Members of the education community, including the UEA, the Utah Parent Teacher Association and the state's school employee organizations, plan to rally at the Utah State Capitol on Monday. The event, to be held in the Capitol Rotunda at 5:30 p.m., is intended to show support for Herbert's budget proposals and urge lawmakers to increase their investment in Utah schools.

"It can be done," Gallagher-Fishbaugh said of Herbert's budget. "It's time that we adequately funded our public schools."

Lawmakers are recommending a 4 percent increase in the weighted pupil unit, the basic funding formula used for per-student spending.
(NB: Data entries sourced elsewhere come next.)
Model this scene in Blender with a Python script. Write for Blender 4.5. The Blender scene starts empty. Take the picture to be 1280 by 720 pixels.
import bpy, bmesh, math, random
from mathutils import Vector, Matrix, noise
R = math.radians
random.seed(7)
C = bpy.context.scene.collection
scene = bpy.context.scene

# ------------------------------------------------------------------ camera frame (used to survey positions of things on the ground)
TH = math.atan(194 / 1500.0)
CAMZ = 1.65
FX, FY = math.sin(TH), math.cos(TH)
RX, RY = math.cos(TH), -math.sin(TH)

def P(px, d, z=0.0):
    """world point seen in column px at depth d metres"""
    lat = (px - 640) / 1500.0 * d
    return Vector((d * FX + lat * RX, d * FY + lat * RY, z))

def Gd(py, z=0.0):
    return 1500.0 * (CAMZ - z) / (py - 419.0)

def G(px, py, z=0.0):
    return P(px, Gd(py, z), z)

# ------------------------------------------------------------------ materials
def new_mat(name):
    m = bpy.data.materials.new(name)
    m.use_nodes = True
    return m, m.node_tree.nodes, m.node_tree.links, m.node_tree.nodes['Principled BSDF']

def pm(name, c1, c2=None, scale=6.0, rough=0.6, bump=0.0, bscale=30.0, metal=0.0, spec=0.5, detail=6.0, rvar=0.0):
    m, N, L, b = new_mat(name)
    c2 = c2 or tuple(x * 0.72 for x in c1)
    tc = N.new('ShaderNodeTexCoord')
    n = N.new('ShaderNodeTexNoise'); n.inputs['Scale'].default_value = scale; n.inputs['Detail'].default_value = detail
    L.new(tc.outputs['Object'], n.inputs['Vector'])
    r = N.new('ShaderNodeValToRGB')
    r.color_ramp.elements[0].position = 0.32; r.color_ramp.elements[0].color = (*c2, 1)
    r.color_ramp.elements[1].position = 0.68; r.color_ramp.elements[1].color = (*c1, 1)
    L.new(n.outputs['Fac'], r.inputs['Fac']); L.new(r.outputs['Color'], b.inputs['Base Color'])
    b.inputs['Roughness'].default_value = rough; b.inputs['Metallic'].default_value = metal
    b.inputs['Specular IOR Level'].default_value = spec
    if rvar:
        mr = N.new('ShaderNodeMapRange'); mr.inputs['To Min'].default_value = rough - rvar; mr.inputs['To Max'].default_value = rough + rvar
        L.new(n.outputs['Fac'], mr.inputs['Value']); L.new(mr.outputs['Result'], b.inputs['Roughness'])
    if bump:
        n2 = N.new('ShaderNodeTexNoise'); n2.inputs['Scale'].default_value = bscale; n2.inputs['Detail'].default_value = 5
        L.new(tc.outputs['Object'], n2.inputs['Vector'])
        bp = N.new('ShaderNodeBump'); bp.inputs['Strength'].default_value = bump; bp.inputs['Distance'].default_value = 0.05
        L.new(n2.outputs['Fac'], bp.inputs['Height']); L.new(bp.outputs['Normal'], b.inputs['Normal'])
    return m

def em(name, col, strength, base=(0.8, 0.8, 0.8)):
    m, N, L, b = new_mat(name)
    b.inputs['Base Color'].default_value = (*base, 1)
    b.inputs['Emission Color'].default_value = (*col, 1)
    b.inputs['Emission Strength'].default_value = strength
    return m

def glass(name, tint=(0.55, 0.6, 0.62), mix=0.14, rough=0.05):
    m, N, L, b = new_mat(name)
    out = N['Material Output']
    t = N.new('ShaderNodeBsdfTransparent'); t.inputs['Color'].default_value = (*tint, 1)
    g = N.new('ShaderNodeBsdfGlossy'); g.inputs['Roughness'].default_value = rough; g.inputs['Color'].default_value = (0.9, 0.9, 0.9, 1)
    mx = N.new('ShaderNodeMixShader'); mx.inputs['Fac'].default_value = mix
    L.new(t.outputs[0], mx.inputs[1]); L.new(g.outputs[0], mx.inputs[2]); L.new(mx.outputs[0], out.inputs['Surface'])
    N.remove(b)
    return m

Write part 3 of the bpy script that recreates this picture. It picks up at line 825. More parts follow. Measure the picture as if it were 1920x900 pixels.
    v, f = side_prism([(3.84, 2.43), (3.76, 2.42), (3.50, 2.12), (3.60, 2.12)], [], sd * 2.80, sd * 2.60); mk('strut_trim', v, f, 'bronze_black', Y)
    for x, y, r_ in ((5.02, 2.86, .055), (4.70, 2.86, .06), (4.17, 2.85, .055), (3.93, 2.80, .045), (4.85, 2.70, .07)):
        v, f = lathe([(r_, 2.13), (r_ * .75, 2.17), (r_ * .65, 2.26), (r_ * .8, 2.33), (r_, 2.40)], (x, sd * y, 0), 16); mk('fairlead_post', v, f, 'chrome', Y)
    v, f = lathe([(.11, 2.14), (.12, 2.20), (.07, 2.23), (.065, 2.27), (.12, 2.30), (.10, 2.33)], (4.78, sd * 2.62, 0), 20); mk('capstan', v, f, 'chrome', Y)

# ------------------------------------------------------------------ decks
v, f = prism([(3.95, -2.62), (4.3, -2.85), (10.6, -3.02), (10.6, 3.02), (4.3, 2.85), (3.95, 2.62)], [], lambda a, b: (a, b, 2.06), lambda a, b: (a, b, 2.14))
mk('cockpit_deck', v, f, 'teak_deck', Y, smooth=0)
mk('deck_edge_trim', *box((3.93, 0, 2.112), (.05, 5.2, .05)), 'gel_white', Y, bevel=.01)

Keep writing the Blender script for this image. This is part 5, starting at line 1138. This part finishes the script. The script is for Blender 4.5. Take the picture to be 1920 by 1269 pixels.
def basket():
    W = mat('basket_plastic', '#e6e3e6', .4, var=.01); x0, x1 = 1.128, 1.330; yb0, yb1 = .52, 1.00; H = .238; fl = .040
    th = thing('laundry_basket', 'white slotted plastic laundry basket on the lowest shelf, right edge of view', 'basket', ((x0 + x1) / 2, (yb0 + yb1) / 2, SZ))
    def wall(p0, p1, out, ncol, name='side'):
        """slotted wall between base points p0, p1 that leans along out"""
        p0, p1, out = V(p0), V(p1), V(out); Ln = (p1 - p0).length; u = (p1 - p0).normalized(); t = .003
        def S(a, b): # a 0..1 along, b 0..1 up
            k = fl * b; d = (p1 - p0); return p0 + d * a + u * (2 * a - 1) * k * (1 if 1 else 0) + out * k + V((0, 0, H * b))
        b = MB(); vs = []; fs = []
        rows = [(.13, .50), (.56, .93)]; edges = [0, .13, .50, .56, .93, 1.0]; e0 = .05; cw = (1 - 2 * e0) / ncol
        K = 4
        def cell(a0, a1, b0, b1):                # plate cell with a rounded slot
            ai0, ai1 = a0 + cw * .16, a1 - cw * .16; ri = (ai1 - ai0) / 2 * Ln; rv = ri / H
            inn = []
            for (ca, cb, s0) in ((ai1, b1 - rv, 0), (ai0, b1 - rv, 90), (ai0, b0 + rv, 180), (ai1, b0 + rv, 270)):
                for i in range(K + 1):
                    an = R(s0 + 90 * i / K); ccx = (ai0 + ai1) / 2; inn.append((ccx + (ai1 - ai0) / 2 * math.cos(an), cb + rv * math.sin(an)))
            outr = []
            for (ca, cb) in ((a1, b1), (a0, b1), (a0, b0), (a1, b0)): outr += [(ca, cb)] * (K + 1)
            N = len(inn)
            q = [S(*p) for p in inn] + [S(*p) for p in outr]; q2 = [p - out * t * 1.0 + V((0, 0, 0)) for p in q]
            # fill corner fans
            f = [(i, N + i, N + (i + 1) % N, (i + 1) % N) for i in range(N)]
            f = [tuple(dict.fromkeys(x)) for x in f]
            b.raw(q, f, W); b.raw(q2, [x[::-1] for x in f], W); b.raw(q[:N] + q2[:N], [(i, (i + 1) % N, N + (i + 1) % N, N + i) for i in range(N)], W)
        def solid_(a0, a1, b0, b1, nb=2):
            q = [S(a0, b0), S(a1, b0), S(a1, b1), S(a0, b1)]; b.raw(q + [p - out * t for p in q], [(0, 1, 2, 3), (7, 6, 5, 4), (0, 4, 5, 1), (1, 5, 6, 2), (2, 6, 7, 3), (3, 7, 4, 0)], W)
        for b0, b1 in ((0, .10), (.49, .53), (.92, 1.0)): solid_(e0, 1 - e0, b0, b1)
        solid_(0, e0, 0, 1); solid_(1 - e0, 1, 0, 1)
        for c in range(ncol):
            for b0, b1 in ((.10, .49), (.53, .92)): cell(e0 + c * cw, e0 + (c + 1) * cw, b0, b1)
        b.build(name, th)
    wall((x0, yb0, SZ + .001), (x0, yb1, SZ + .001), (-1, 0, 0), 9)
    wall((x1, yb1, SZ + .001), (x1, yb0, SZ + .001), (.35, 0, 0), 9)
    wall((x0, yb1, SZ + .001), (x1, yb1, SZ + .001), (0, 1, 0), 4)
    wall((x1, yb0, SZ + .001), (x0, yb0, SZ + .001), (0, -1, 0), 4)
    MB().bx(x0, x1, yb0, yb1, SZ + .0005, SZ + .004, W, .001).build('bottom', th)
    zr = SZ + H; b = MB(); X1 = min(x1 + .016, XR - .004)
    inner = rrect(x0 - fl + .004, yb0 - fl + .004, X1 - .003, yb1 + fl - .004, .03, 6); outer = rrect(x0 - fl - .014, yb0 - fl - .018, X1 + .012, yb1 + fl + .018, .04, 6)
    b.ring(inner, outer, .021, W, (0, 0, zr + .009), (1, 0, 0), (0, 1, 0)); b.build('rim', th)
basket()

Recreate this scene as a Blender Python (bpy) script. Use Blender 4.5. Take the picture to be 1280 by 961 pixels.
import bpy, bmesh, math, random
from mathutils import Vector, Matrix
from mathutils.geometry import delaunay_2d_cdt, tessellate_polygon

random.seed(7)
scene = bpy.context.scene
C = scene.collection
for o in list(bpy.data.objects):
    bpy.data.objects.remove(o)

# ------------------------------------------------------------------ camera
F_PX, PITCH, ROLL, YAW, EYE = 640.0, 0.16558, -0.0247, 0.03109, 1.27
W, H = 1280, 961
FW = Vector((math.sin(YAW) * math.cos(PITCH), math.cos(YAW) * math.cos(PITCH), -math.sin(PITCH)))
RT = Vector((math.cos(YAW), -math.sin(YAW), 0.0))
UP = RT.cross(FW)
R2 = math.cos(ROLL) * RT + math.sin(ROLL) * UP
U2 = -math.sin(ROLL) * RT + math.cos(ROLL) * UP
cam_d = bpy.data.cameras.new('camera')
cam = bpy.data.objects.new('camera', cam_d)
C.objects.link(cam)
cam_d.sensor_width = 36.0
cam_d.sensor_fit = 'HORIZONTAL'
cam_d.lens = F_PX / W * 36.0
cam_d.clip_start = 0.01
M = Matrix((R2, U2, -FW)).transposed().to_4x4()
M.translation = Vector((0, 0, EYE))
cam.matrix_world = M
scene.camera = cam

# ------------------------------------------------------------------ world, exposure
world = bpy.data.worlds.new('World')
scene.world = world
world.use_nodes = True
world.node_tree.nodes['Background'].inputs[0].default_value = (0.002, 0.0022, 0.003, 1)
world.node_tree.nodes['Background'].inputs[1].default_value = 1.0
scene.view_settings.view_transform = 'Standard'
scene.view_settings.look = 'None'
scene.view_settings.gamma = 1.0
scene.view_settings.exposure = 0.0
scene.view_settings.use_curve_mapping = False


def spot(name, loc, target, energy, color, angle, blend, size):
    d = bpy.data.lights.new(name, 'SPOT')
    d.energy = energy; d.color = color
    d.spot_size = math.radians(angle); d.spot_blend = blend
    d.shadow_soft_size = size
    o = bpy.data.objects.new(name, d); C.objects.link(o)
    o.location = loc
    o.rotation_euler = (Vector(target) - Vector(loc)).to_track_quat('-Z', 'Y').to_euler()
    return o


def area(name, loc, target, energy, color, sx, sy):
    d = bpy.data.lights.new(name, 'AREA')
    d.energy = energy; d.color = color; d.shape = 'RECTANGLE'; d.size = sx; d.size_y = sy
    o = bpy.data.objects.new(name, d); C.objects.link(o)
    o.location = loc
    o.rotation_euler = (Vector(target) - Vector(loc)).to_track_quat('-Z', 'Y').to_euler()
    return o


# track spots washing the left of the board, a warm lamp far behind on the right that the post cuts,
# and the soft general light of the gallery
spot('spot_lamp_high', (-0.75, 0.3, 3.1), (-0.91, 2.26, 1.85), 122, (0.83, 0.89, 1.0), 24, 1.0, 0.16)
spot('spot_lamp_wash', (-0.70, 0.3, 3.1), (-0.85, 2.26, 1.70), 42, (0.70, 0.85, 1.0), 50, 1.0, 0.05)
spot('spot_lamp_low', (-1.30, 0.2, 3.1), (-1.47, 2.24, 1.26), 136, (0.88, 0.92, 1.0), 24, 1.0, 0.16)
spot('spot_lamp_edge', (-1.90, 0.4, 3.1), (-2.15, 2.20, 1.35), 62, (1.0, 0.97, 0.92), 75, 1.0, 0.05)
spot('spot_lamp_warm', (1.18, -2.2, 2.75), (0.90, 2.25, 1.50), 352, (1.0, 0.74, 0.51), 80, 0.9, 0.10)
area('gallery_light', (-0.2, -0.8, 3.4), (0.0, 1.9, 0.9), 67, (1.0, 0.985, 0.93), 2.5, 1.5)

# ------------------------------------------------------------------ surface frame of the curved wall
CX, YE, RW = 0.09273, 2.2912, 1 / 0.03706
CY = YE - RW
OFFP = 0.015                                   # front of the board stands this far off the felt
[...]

If approved, that increase would be effectively double the per-student increases that Utah schools have received for each of the last two years.

The weighted pupil unit is also unrestricted funding, which state school board chairman David Crandall said could be used at the local district level for targeted programs like technology and training.

"A 4-percent increase is fairly significant," he said. "It affords the districts and the schools a lot of flexibility in what they can do."

Herbert's spokesman Marty Carpenter said Friday that the governor had received the Legislature's budget and would be meeting House and Senate leaders to discuss where changes can be made.

"We are hopeful that at the end of this process, the budget will reflect the governor's priorities," he said.

But Gallagher-Fishbaugh said the budget's emphasis on flexible spending doesn't make up for the Legislature's failure to adequately fund schools.

Schools were hit hard by the recession, she said, and the state has yet to return education funding levels to where they were before the market crash.

"When a person is starving, they'll cry out for food," she said. "Yes, we are crying out for adequate resources and I'm not going to apologize for that."

Education funding was the subject of a recent study by Utah Foundation President Steve Kroes, who found that Utahns currently face the lowest state tax burden in 20 years.

But while education spending, as a percentage of personal income, has fallen, funding for other state agencies — including public safety and natural resources — increased or stayed level, Kroes said.

"Utahns now enjoy a lower tax burden," Kroes wrote on UtahFoundation.org, "but over time, we have paid for the entire tax reduction through lower investment in schools."